Türk Kurtuluş Savaşı’nın en kritik safhalarından biri, 1922 yılının sonbaharında yaşandı. Büyük Taarruz ve Başkomutanlık Meydan Muharebesi zaferle sonuçlandıktan sonra Türk Ordusu hızla ilerleyerek işgal altındaki Batı Anadolu şehirlerini birer birer kurtarmaya başladı. Bu süreçte Nazilli, Alaşehir ve Susurluk, Türk askerinin kahramanca mücadelesi sonucunda yeniden özgürlüğüne kavuştu.
Nazilli’nin Kurtuluşu
Nazilli, Yunan işgali sırasında ağır baskılara maruz kalmış, halk büyük acılar yaşamıştı. 1922’de Türk Ordusu’nun bölgeye girmesiyle birlikte Nazilli halkı özgürlüğüne kavuştu. Halk, Türk askerlerini coşkuyla karşıladı; bu an, direnişin ve fedakârlığın zaferle taçlandığı bir dönüm noktası oldu.
Alaşehir’in Kurtuluşu
Alaşehir, işgal yıllarında büyük tahribata uğramış şehirlerden biriydi. Yunan ordusu geri çekilirken birçok evi ve kamu binasını ateşe verdi. Buna rağmen Alaşehir halkı direncini kaybetmedi.
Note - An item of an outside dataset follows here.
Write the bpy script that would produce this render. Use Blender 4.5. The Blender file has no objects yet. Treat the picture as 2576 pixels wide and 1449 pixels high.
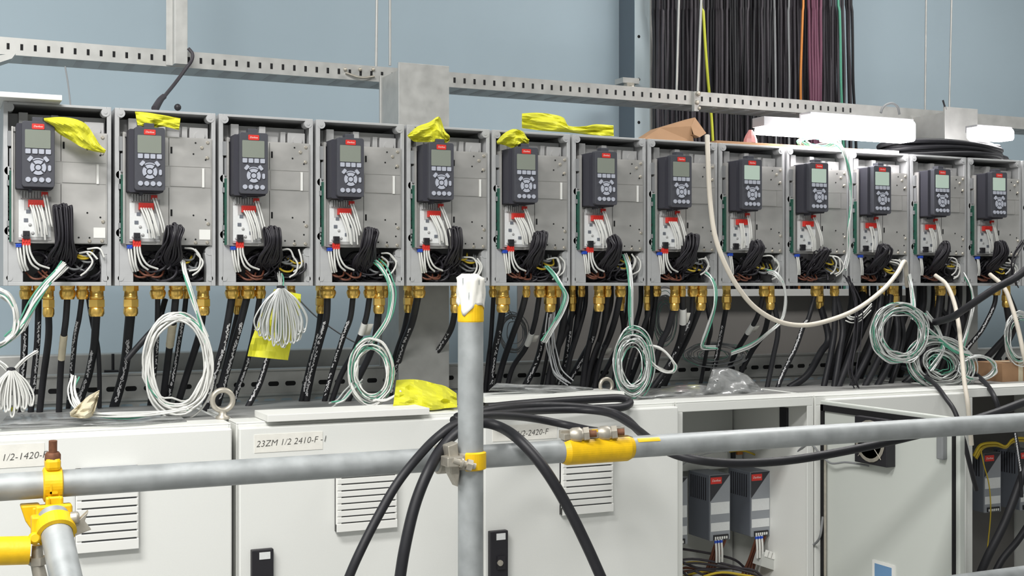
import bpy, math, random
from mathutils import Vector, Matrix
PI = math.pi
# ---------------------------------------------------------------- camera geometry (photo 2576 x 1449)
FPX, CXP, HZN, PHI = 3100.0, 1288.0, 719.0, math.radians(24.97)
CP, SP = math.cos(PHI), math.sin(PHI)
FLOOR = -1.45
DB = 3.03            # plane of the drives' front rims (distance from the camera, into the room)
DC = 2.80            # plane of the cabinet fronts
DH = 2.15            # handrail
DW = 4.10            # back wall
ZT = -0.313          # cabinet tops
def P(px, py, y):
    b = (px-CXP)/FPX; t = y/(CP-b*SP)
    return Vector((t*(SP+b*CP), y, -t*(py-HZN)/FPX))
def PX(px, py, x):
    b = (px-CXP)/FPX; t = x/(SP+b*CP)
    return Vector((x, t*(CP-b*SP), -t*(py-HZN)/FPX))
def PZ(px, py, z):
    t = -z*FPX/(py-HZN); b = (px-CXP)/FPX
    return Vector((t*(SP+b*CP), t*(CP-b*SP), z))
def mpp(px, y):      # metres per pixel across the view
    b = (px-CXP)/FPX
    return y/(CP-b*SP)/FPX
scene = bpy.context.scene
COL = scene.collection
# ---------------------------------------------------------------- materials
def lin(c):
    c = c/255.0
    return c/12.92 if c <= .04045 else ((c+.055)/1.055)**2.4
def rgb(r, g, b): return (lin(r), lin(g), lin(b), 1)
MATS = {}
def mat(name, col, rough=.5, metal=0., var=0., scale=30., bump=0., emit=None, es=0., stretch=None, alpha=1., trans=0., spec=.5, rvar=0.):
    if name in MATS: return MATS[name]
    m = bpy.data.materials.new(name); m.use_nodes = True
    nt = m.node_tree; b = nt.nodes['Principled BSDF']
    b.inputs['Base Color'].default_value = col; b.inputs['Roughness'].default_value = rough
    b.inputs['Metallic'].default_value = metal; b.inputs['Specular IOR Level'].default_value = spec
    b.inputs['Alpha'].default_value = alpha; b.inputs['Transmission Weight'].default_value = trans
    if emit: b.inputs['Emission Color'].default_value = emit; b.inputs['Emission Strength'].default_value = es
    if var or bump or rvar:
        tc = nt.nodes.new('ShaderNodeTexCoord'); mp = nt.nodes.new('ShaderNodeMapping')
        nz = nt.nodes.new('ShaderNodeTexNoise'); nz.inputs['Scale'].default_value = scale; nz.inputs['Detail'].default_value = 5
        nt.links.new(tc.outputs['Object'], mp.inputs['Vector']); nt.links.new(mp.outputs['Vector'], nz.inputs['Vector'])
        if stretch: mp.inputs['Scale'].default_value = stretch
        if var:
            mx = nt.nodes.new('ShaderNodeMix'); mx.data_type = 'RGBA'
            mx.inputs['A'].default_value = tuple(c*(1-var) for c in col[:3])+(1,)
            mx.inputs['B'].default_value = tuple(min(1, c*(1+var)) for c in col[:3])+(1,)
            rp = nt.nodes.new('ShaderNodeMapRange'); rp.inputs['From Min'].default_value = .3; rp.inputs['From Max'].default_value = .7
            nt.links.new(nz.outputs['Fac'], rp.inputs['Value']); nt.links.new(rp.outputs['Result'], mx.inputs['Factor'])
            nt.links.new(mx.outputs['Result'], b.inputs['Base Color'])
        if rvar:
            rp2 = nt.nodes.new('ShaderNodeMapRange'); rp2.inputs['From Min'].default_value = .3; rp2.inputs['From Max'].default_value = .7
            rp2.inputs['To Min'].default_value = max(.02, rough-rvar); rp2.inputs['To Max'].default_value = min(1, rough+rvar)
            nt.links.new(nz.outputs['Fac'], rp2.inputs['Value']); nt.links.new(rp2.outputs['Result'], b.inputs['Roughness'])
        if bump:
            bp = nt.nodes.new('ShaderNodeBump'); bp.inputs['Strength'].default_value = bump; bp.inputs['Distance'].default_value = .01
            nt.links.new(nz.outputs['Fac'], bp.inputs['Height']); nt.links.new(bp.outputs['Normal'], b.inputs['Normal'])
    MATS[name] = m
    return m
M_wall = mat('blue_wall_paint', rgb(166, 183, 193), .8, var=.025, scale=2.5)
M_side = mat('pale_wall_paint', rgb(200, 203, 203), .85)
M_floor = mat('concrete_floor', rgb(140, 140, 138), .8, var=.1, scale=6)
M_ceil = mat('white_ceiling', rgb(225, 225, 222), .9)
M_enc = mat('grey_cast_enclosure', rgb(186, 187, 188), .5, .2, var=.05, scale=40)
M_plate = mat('brushed_aluminium', rgb(203, 201, 198), .36, .6, var=.12, scale=9, rvar=.10, stretch=(1, 1, 1.6))
M_cast = mat('interior_casting', rgb(184, 184, 184), .6, .2)
M_keypad = mat('keypad_plastic', rgb(74, 75, 82), .55, spec=.35)
M_cradle = mat('cradle_plastic', rgb(62, 62, 70), .6, spec=.3)
M_screen = mat('grey_display', rgb(134, 140, 130), .25)
M_screen_pale = mat('emissive_display', rgb(150, 162, 150), .3, emit=rgb(196, 222, 208), es=.32)  # paler copy of the display, slightly emissive
M_btn = mat('keypad_button', rgb(176, 180, 192), .5)
M_red = mat('red_plastic', rgb(214, 52, 44), .45)
M_white = mat('white_plastic', rgb(236, 236, 232), .5)
M_sticker = mat('white_sticker', rgb(226, 228, 228), .5, var=.03, scale=200)
M_blue = mat('blue_plastic', rgb(40, 80, 190), .45)
M_pcb = mat('green_board', rgb(34, 84, 70), .5, var=.2, scale=90)
M_black = mat('black_plastic', rgb(34, 33, 38), .5)
M_hole = mat('black_recess', rgb(20, 20, 22), .9)
M_bwire = mat('black_wire_sheath', rgb(42, 40, 46), .42, spec=.45)
M_cable = mat('black_cable_rubber', rgb(37, 37, 41), .48, var=.12, scale=25, spec=.4)
M_dcable = mat('dark_cable_jacket', rgb(60, 56, 62), .6, var=.12, scale=20)
M_print = mat('white_cable_print', rgb(214, 214, 216), .7)
M_brass = mat('brass', rgb(242, 200, 108), .26, .85, var=.12, scale=60, bump=.05)
M_galv = mat('galvanised_steel', rgb(186, 186, 183), .48, .45, var=.08, scale=28, rvar=.08)
M_pipe = mat('scaffold_tube_steel', rgb(170, 174, 175), .52, .35, var=.18, scale=22, rvar=.1, bump=.03)
M_yel = mat('yellow_paint', rgb(244, 196, 20), .42, var=.10, scale=45, bump=.08)
M_rag = mat('yellow_plastic_film', rgb(218, 216, 52), .6, var=.06, scale=25)
M_tapew = mat('white_masking_tape', rgb(236, 234, 226), .8, var=.04, scale=40, bump=.1)
M_tan = mat('tan_paper_tag', rgb(214, 204, 178), .8, var=.06, scale=50)
M_cab = mat('white_powder_coat', rgb(232, 233, 229), .45, var=.01, scale=300)
M_cabin = mat('cabinet_interior', rgb(196, 198, 194), .55)
M_rust = mat('rusty_bolt', rgb(124, 84, 62), .7, .4, var=.25, scale=120)
M_bolt = mat('zinc_bolt', rgb(186, 180, 168), .45, .6, var=.12, scale=80)
M_card = mat('brown_cardboard', rgb(164, 128, 96), .85, var=.05, scale=30)
M_wwire = mat('white_wire', rgb(222, 222, 218), .42)
M_swire = mat('silver_foil_wire', rgb(216, 218, 216), .3, .5)
M_gwire = mat('green_wire', rgb(84, 158, 132), .5)
M_cream = mat('cream_cable_sheath', rgb(214, 206, 192), .5)
M_ylw = mat('yellow_wire', rgb(206, 178, 48), .5)
M_ygr = mat('yellow_green_wire', rgb(196, 200, 60), .5)
M_brown = mat('brown_wire', rgb(110, 66, 50), .5)
M_purple = mat('maroon_cable', rgb(112, 68, 88), .6)
M_orange = mat('orange_wire', rgb(206, 130, 60), .5)
M_greyw = mat('grey_wire', rgb(134, 136, 138), .5)
M_ink = mat('pencil_ink', rgb(70, 68, 66), .8)
M_unit = mat('grey_drive_case', rgb(108, 113, 122), .5)
M_unitl = mat('grey_drive_front', rgb(150, 154, 160), .5)
M_unitd = mat('dark_drive_badge', rgb(48, 48, 54), .5)
M_film = mat('clear_plastic_film', rgb(222, 224, 224), .18, trans=.75, alpha=.75)
M_lamp = mat('lamp_diffuser', rgb(255, 250, 252), .5, emit=(1, .965, .975, 1), es=26.0)
M_lampb = mat('lamp_housing', rgb(150, 150, 152), .5)
M_panel = mat('grey_backing_sheet', rgb(150, 146, 142), .6, .2, var=.04, scale=5)
M_tint = mat('blue_sticker', rgb(110, 150, 190), .5)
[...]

Türk askerinin şehre girişi, yaralı ama onurlu bir milletin yeniden ayağa kalkışının sembolü oldu.
Susurluk’un Kurtuluşu
Marmara’ya açılan kapı konumundaki Susurluk, stratejik öneme sahipti. 1922’de Türk Ordusu’nun buraya girişi, yalnızca bölgenin özgürleşmesini değil, aynı zamanda Batı Anadolu’nun tümden kurtuluşunun işaret fişeğini yaktı. Susurluk halkı, Mustafa Kemal Paşa önderliğinde gelen bağımsızlık mücadelesini sevinç gözyaşlarıyla kutladı.
Kurtuluşun Anlamı
Nazilli, Alaşehir ve Susurluk’un kurtuluşu, yalnızca askeri bir zafer değil, aynı zamanda halkın bağımsızlık ve özgürlük iradesinin zaferiydi. Türk Kurtuluş Savaşı’nın bu kritik aşaması, Anadolu’nun tamamen düşman işgalinden temizlenmesi yolunda atılan en güçlü adımlardan biri olarak tarihe geçti.